Das Gebäck zum Frühstück kostet extra

Eigentlich hätte man nur die Karte genau lesen müssen.

Eigentlich hätte man nur die Karte genau lesen müssen. Da steht ja eh eindeutig, dass das Wiener Frühstück aus einer Portion Butter, einem Glas Marmelade (oder Honig), einem weichen Bio-Freilandei und einem Heißgetränk à la Tee, Kaffee oder heißer Schokolade besteht, das Ganze um genau sieben Euro. Dann hätte man sich nicht wundern müssen, dass die Rechnung plötzlich einen Betrag von 9,40 Euro aufweist. Logisch, eigentlich – und doch ein kleiner Kulturschock im Traditionscafé auf dem Karlsplatz: Das Gebäck zum Frühstück kostet extra.

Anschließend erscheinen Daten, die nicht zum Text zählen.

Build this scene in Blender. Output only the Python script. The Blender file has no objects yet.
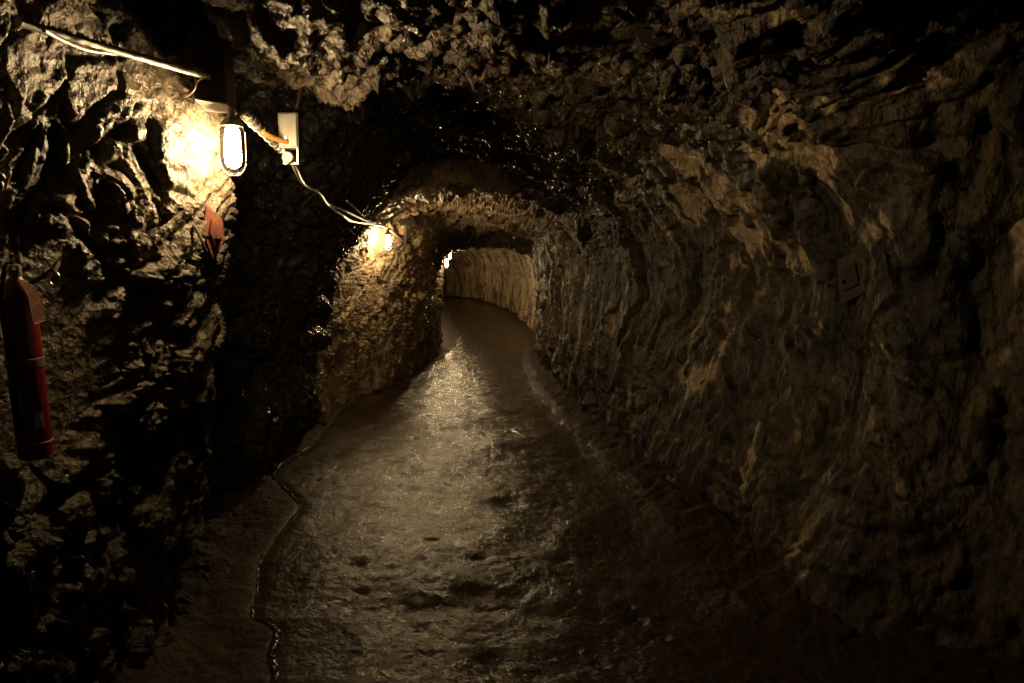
import bpy, math, random
import numpy as np
from mathutils import Vector, Matrix
random.seed(7)
C = bpy.context.scene.collection
SC = bpy.context.scene
# ------------------------------------------------------------------ camera, world, exposure
F = 680.0; CX = 512.0; CY = 341.5; PITCH = math.radians(5.84); EYE = 1.6
cam_d = bpy.data.cameras.new('camera'); cam_d.lens = F*36/1024; cam_d.sensor_width = 36
cam_d.clip_start = .05; cam_d.clip_end = 200
cam = bpy.data.objects.new('camera', cam_d); C.objects.link(cam)
cam.location = (0, 0, EYE); cam.rotation_euler = (math.pi/2-PITCH, 0, 0)
SC.camera = cam
w = bpy.data.worlds.new('world'); SC.world = w; w.use_nodes = True
w.node_tree.nodes['Background'].inputs[0].default_value = (.9, .7, .5, 1)
w.node_tree.nodes['Background'].inputs[1].default_value = 0.0
SC.view_settings.view_transform = 'Standard'; SC.view_settings.look = 'None'
SC.view_settings.exposure = 0.0; SC.view_settings.gamma = 1; SC.view_settings.use_curve_mapping = False
SC.cycles.use_denoising = True; SC.cycles.denoising_prefilter = 'NONE'; SC.cycles.max_bounces = 5; SC.cycles.sample_clamp_indirect = 2.0; SC.cycles.sample_clamp_direct = 35.0; SC.cycles.transparent_max_bounces = 8
LAMP_COLOR = (1.0, .71, .36)

def at(u, v, y):
    """point of the place seen at pixel (u, v) of the photo and distance y down the tunnel"""
    a = (u-CX)/F; b = -(v-CY)/F
    cy = math.cos(PITCH)+b*math.sin(PITCH); cz = -math.sin(PITCH)+b*math.cos(PITCH)
    t = y/cy
    return Vector((a*t, y, EYE+cz*t))
def on_floor(u, v):
    a = (u-CX)/F; b = -(v-CY)/F
    cy = math.cos(PITCH)+b*math.sin(PITCH); cz = -math.sin(PITCH)+b*math.cos(PITCH)
    t = -EYE/cz
    return Vector((a*t, cy*t, 0))
def project(P):
    x = P[..., 0]; y = P[..., 1]; z = P[..., 2]-EYE
    dep = y*math.cos(PITCH)-z*math.sin(PITCH); up = z*math.cos(PITCH)+y*math.sin(PITCH)
    dep = np.where(dep < .05, .05, dep)
    return CX+F*x/dep, CY-F*up/dep, dep

# ------------------------------------------------------------------ numpy noise
def ihash(x, y, z, seed):
    h = (x.astype(np.uint32)*np.uint32(374761393)+y.astype(np.uint32)*np.uint32(668265263)
         + z.astype(np.uint32)*np.uint32(2147483647)+np.uint32((seed*974711) & 0xffffffff))
    h = (h ^ (h >> np.uint32(13)))*np.uint32(1274126177)
    h = (h ^ (h >> np.uint32(16)))*np.uint32(2246822519)
    return h ^ (h >> np.uint32(15))
def rnd(h, k=0):
    h = (h+np.uint32((k*2654435769) & 0xffffffff))
    h = (h ^ (h >> np.uint32(16)))*np.uint32(73244475)
    h = (h ^ (h >> np.uint32(16)))
    return (h & np.uint32(0xffffff)).astype(np.float32)/np.float32(16777216)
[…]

Der Aufschrei der Konsumentenschützer wäre nun eine Reaktion – dass nämlich die Speisekarten von Wiener Kaffeehäusern ähnliche Fallstricke enthalten wie Verträge mit Mobilfunkanbietern. Der würde allerdings verhallen, schließlich steht es ja nicht einmal kleingedruckt in den AGB der Frühstückskarte versteckt, sondern ist gut sichtbar: Ein Stück handgemachtes Gebäck kostet 1,20 Euro. Punkt. Dass sich der unbedarfte Kaffeehausbesucher unter einem Wiener Frühstück ein Gesamtpackage vorstellt, in dem bereits ein, zwei Semmeln enthalten sind? Nun, das ist wohl einfach eine romantische Vorstellung, die sich mittlerweile überlebt haben dürfte. Wir sind ja in einem Wiener Kaffeehaus und nicht beim Running Sushi!

Eine mögliche zweite Reaktion auf das Gebäckdilemma mag etwas Radikales haben, aber sie ist um einiges eleganter – und wird mit Sicherheit für Aufsehen sorgen: Man nippt am Kaffee, löffelt das weiche Ei aus der Schale, leckt das Marmeladeglas aus und lässt schließlich als Höhepunkt den Würfel Butter langsam auf der Zunge zergehen. Wenn der Kellner, der am Ende den unberührten Gebäckskorb abserviert, einen verdutzten Blick aufsetzt, dann soll das nun wirklich nicht unser Problem sein. Dass zu einem Wiener Frühstück auch Gebäck gehört, ist schließlich eine romantische Vorstellung, die sich mittlerweile überlebt hat.